Rendering of a building from a plaza in front of it
The building’s grand stair (MIR and Snøhetta)

The grand public plaza and gently-sloped roof are meant to create a generous new public space in the vein of what the firm did for its Oslo Opera House. Other aspects of the Shanghai Grand resemble the Oslo project: three theaters pop through the overall roof, and a large glass wall surrounds the main lobby. The new building trades in the Oslo Opera’s crisp, sculptural form for a looser, radiating geometry.

Interestingly, the designers did not mention the Oslo Opera House as a related project but named several others in the firm’s oeuvre.

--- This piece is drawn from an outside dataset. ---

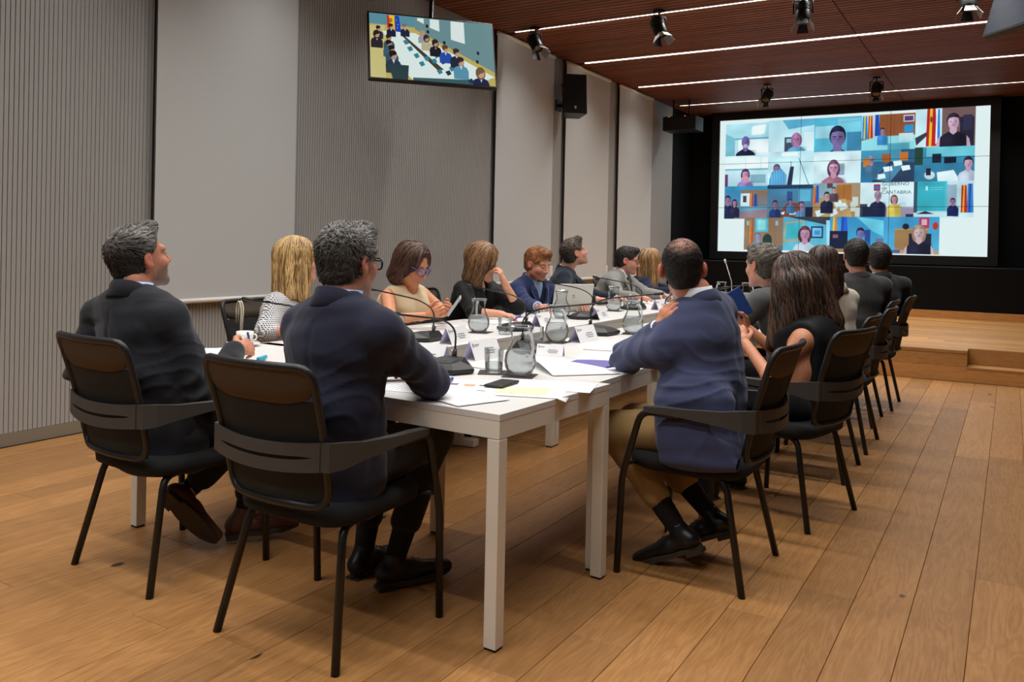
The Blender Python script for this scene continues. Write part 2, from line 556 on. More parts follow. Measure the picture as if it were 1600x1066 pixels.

“The Shanghai Grand Opera House is a natural progression of our previous work with designing performing arts centers,” says Snøhetta founder Kjetil Trædal Thorsen in a statement. “It is a culmination of the competence and insight gained through projects such as the Norwegian National Opera and Ballet, the Busan Opera House in South Korea, the Isabel Bader Centre for the Performing Arts in Canada, and the Théâtre Nanterre-Amandiers renovation in Paris. The Shanghai Grand Opera House is a product of our contextual understanding and values, designed to promote public ownership of the building for the people of Shanghai and beyond.”

Like Oslo, most of the building’s exterior is off-white, presumably concrete, but the lobby is lined with bright red silk.

There will be three theaters in the building: a 2,000-seat main auditorium, 1,200-seat second stage, and a 1,000-seat third stage. The smaller spaces are meant for less traditional shows to connect with a “younger audience,” according to the designers.

Rendering of a dark theater lobby with red walls
The red, silk-lined lobby (MIR and Snøhetta)

The project will be completed in collaboration with the Shanghai-based firm ECADI.